Em Xangai e Pequim, duas das maiores cidades chinesas, vendem-se milhões de tartes de ovo portuguesas. Pela dimensão do negócio é o KFC que tem o primeiro lugar no negócio, com mais de 100 mil bolos vendidos diariamente. Mas a grande oferta já existente não desmotiva quem quer entrar no negócio da nova pastelaria confeccionada com um toque chinês.

 

Levar o doce além fronteiras

Zhao Xiao Hai sabe que em todo o lado na cidade há pastéis de nata à venda. E concorda que nem todos são iguais. “Alguns dos bolos portugueses são demasiado doces para os chineses”, refere Zhao, que sabe que o ovo e o açúcar são o segredo da maior parte das receitas.

Nas cadeias de pastelarias chinesas de norte ao sul do País não foi só o tamanho da tarte de ovo que se uniformizou. O preço também oscila muito pouco. Entre quatro a seis yuans, a tarte portuguesa tornou-se tão comum como as pizas que se vendem às fatias nos milhares de estabelecimentos de take-away de pastelaria.

Uma volta pelos nomes dos bolos e umas perguntas a quem trabalha nos locais dão a certeza que a tarte de ovo é a única que se apresenta com o país a que pertence. E, na verdade, a única que conquistou um lugar no mercado. “É difícil inserir outros doces na ementa”, explica Paulo Quaresma, ao referir o cliente médio chinês.

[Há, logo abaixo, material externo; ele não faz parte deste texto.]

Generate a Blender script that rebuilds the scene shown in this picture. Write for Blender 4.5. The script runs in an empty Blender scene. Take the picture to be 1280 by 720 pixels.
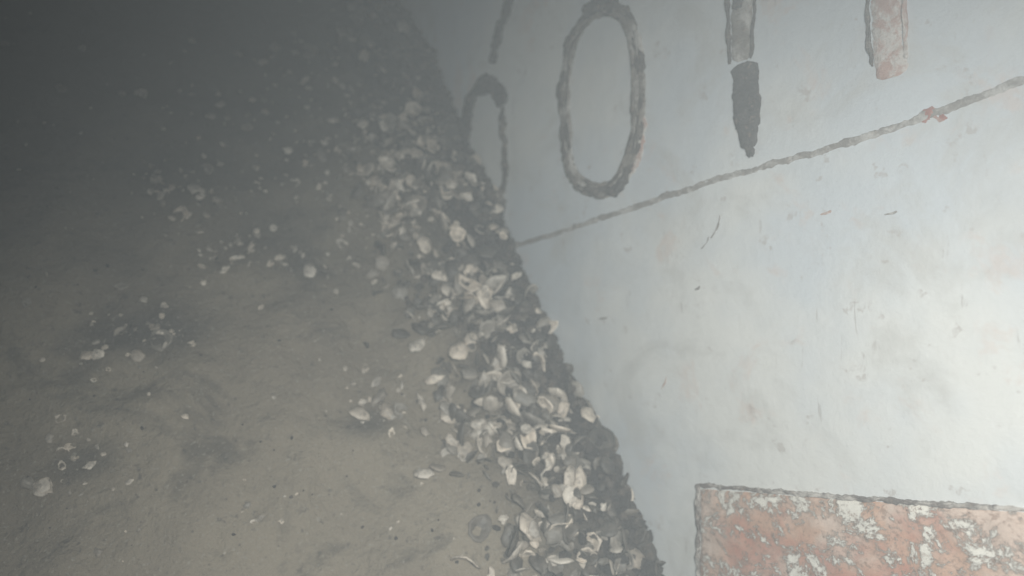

Para os jovens estudantes da licenciatura de Língua Portuguesa em Pequim, o pastel de nata também se tornou marca de identidade do país. E quem vai até Portugal faz questão de provar o sabor original em Belém, para concluir que está muito longe do que se vende na China. A maior parte das sobremesas portuguesas parece muito doce para estrangeiros. E esta não é uma característica apenas do gosto chinês.

Além fronteiras, o pastel de nata internacionaliza o nome de Portugal. Quem prova, sorri ao dizer que é saboroso. Os mais novos continuam a ser os melhores fãs da tarte de ovo e a divulgação é muitas vezes destinada a esse público. Um programa num dos canais da televisão de Pequim procura receitas estrangeiras que os chineses gostem e queiram aprender a cozinhar. Há algum tempo foi o momento do pastel de nata ter o papel principal no tempo de antena chinesa.

Para os mais velhos, ainda de certa forma desconfiados de alguns novos paladares, nem sempre é fácil vender um sabor estrangeiro. Uma das vantagens da tarte de ovo é que a aparente simplicidade da receita com ingredientes familiares aos chineses leva muitos a não negar a curiosidade de provar. E, para o primeiro passo, são os filhos e os netos que conseguem cativar os mais velhos.

A caminho das duas décadas de presença no mercado chinês, a famosa tarte portuguesa veio para ficar. Com um novo nome, o pastel de nata foi adaptado a um mercado chinês. E foi uma receita de sucesso que fez dele um dos mais conhecidos pastéis do mundo. Escrevia Mia Couto que “cozinhar é uma forma de amar os outros”. A que se pode acrescentar o adágio popular de que pela boca também se conquista.